MULTAN: Cotton prospects for 2021-22 season presents a gloomy picture and it is feared that growers will sow cotton on lesser area. According to experts the province would get 50 per cent less cotton crop in comparison to last year due to farmers’ aversions.
From chats with small and big cotton growers, it has been gleaned that lesser sowing of cotton is because of pessimistic policies of the authorities towards the cash crop, poor seed varieties, highly costly inputs and preference to sugarcane crop.
Talking to reporters, growers said that Bt cotton really disappointed them and they were facing huge losses after sowing the most propagated Bt varieties. Talking to reporters, Javed Khan, a grower from Mailsi, said he had sown Bt varieties over 150 acre land and faced loss of over Rs 20 million. He said now he had abandoned the idea of sowing cotton.
Representatives of seed companies and cottonseed merchants were of the view that only 50 per cent seed stock was sold during the current crop season. Agriculture scientist Nawaz Painda said cotton has vanished from the areas known for high yield including Vehari, Garh Mor, Katcha Kho, Mian Channu where water scarcity is a dominating factor and growers have no choice to cultivate alternate crops like maize and paddy, which require continuous watering.

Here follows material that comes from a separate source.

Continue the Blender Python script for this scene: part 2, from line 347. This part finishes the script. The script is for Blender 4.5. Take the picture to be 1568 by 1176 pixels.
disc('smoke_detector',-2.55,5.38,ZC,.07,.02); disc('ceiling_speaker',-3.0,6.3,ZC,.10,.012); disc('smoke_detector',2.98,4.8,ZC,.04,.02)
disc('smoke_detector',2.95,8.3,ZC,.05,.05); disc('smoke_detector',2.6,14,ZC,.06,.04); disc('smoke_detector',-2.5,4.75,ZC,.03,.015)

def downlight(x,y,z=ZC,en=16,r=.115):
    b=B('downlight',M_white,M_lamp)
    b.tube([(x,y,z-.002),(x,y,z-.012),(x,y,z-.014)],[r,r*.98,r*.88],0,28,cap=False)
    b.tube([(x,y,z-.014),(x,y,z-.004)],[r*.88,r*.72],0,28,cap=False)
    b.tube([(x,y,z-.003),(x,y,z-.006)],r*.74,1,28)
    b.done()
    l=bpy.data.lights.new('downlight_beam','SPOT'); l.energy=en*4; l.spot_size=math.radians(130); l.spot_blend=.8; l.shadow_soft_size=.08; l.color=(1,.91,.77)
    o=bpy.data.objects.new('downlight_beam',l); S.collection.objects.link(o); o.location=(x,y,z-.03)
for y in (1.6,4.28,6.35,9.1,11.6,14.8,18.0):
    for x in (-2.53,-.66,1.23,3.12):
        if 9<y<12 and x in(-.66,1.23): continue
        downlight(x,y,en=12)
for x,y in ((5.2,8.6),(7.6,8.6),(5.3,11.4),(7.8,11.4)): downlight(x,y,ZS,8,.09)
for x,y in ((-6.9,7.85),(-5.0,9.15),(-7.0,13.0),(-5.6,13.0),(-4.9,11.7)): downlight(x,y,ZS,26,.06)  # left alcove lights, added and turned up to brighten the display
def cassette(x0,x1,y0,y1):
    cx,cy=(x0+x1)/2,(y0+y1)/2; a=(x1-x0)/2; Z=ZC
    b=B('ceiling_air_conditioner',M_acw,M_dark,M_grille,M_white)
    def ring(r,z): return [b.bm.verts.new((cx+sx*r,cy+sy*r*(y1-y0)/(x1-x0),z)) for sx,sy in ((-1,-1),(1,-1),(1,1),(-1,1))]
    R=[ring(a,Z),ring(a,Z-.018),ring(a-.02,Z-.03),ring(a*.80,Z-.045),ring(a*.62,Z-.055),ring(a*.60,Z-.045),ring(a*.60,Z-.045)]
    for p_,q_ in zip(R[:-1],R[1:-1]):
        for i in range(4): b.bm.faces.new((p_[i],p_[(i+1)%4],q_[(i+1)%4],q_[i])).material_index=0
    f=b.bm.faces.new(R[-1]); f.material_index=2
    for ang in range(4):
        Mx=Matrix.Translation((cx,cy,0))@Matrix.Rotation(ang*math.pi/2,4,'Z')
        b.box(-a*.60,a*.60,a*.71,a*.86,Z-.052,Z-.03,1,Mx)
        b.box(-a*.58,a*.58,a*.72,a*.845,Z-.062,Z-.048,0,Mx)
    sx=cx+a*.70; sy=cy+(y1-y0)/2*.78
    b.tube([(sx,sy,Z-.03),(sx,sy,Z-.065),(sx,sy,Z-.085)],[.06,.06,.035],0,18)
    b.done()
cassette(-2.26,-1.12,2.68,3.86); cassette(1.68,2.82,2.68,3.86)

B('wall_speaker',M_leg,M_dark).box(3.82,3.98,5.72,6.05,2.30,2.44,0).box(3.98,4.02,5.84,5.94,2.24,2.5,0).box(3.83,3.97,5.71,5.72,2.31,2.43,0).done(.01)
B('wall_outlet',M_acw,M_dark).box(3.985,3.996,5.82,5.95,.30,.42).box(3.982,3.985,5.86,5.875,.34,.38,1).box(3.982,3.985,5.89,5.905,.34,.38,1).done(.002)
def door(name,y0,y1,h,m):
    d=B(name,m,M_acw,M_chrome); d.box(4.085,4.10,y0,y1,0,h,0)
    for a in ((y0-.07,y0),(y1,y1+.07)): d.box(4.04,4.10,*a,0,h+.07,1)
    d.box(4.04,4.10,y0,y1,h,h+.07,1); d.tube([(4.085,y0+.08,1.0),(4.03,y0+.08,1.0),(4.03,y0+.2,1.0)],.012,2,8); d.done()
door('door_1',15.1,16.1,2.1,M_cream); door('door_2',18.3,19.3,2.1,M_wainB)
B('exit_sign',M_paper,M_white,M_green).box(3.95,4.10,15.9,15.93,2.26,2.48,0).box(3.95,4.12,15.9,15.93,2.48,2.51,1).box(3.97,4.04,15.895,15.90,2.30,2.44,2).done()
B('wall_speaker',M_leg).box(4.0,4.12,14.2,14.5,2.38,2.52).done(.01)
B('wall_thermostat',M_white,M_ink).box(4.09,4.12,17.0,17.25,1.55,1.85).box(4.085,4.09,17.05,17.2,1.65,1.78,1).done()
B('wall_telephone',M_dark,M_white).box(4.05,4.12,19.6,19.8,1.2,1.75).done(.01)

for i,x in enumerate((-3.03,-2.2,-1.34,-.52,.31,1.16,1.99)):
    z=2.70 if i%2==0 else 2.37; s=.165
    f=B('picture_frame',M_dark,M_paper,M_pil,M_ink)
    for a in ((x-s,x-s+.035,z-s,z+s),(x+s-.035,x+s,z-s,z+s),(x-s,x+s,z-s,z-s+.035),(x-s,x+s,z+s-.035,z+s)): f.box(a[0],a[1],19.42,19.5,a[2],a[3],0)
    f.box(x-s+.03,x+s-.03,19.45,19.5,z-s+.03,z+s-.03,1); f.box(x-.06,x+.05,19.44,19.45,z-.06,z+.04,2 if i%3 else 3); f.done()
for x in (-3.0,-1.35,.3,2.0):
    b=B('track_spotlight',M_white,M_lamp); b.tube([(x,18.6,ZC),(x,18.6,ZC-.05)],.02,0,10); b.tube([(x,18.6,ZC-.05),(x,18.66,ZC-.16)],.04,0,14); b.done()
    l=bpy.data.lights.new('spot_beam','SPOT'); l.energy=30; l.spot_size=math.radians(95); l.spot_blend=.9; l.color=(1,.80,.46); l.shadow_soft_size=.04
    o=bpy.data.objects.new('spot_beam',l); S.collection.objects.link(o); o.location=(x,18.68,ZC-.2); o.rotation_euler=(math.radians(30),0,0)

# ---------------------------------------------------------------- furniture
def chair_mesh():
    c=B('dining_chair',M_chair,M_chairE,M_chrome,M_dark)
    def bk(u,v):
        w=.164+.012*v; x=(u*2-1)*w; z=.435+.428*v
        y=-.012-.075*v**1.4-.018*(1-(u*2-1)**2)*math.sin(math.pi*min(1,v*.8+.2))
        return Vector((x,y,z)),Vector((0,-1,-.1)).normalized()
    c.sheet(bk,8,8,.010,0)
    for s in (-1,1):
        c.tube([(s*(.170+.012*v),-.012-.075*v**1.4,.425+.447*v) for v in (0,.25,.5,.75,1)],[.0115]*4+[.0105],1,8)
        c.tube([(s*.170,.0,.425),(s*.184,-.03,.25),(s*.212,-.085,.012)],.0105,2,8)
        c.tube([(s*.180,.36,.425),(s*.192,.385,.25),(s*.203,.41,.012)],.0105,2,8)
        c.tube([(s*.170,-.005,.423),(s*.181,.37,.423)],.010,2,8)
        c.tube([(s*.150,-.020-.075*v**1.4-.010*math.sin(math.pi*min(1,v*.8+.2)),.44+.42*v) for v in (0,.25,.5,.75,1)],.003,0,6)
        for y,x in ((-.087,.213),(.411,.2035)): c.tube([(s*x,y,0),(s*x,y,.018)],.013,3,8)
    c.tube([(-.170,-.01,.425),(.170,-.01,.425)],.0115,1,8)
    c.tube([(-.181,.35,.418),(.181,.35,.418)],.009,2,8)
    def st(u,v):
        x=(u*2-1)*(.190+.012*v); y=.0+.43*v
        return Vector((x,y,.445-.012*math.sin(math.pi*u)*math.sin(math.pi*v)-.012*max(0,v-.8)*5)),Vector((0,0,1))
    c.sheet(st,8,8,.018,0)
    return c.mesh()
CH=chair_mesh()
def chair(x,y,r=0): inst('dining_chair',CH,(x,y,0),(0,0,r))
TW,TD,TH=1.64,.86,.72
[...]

The same situation unfortunately has gripped in other areas of southern Punjab. He said the growers were facing huge losses since the increase in cost of production in the past couple of two and a half years and the cash crop has become a bad bargain. He said price-hike of fertilizers also a factor in the disappointment of cotton growers.
Nawaz Painda said mostly cotton was produced in central areas of the Punjab including Multan, Khanewal, Vehari, Lodhran, Bahawal Nagar, Bahawalpur, DG Khan, Rajanpur, Muzaffargarh, Layyah, Sahiwal and Rahim Yar Khan districts whereas Faisalabad, Toba Tek Singh, Jhang, Bhakkar, Mianwali, Kasur, Okara and Pakpattan districts have second level in cotton production.
The field surveys have revealed that cotton has covered little areas in those districts, he maintained. Pakistan Kissan Board ex-south Punjab president Hafiz Hussein Ahmed said poor sowing is because of less control of the authorities on prices of seeds and fertilizers.
South Punjab Agriculture secretary Saqib Ali Ateel said the department has achieved an 85 per cent target of cotton sowing compared to last year and they were hopeful of achieving the rest of the sowing area.
The total Punjab cotton sowing target is four million acres and the province has achieved more than three million acres of cotton sowing area, he maintained. A spokesperson for Punjab Agriculture Department said the government has set a target of cultivating cotton on about four million acres of land in the province which the department was working hard to ensure. He said the department was expecting achievement of the sowing target. The government is providing subsidies to cotton growers on approved varieties of cotton like IUB-2013, FH-142, BS-15, MNH-886, Niab-878.
In this regard, a subsidy of Rs 1,000 per bag would be given to the growers. The subsidy can be availed by farmers of Bahawalpur, Dera Ghazi Khan, Multan, Faisalabad division, Mianwali and Bhakkar districts, he added.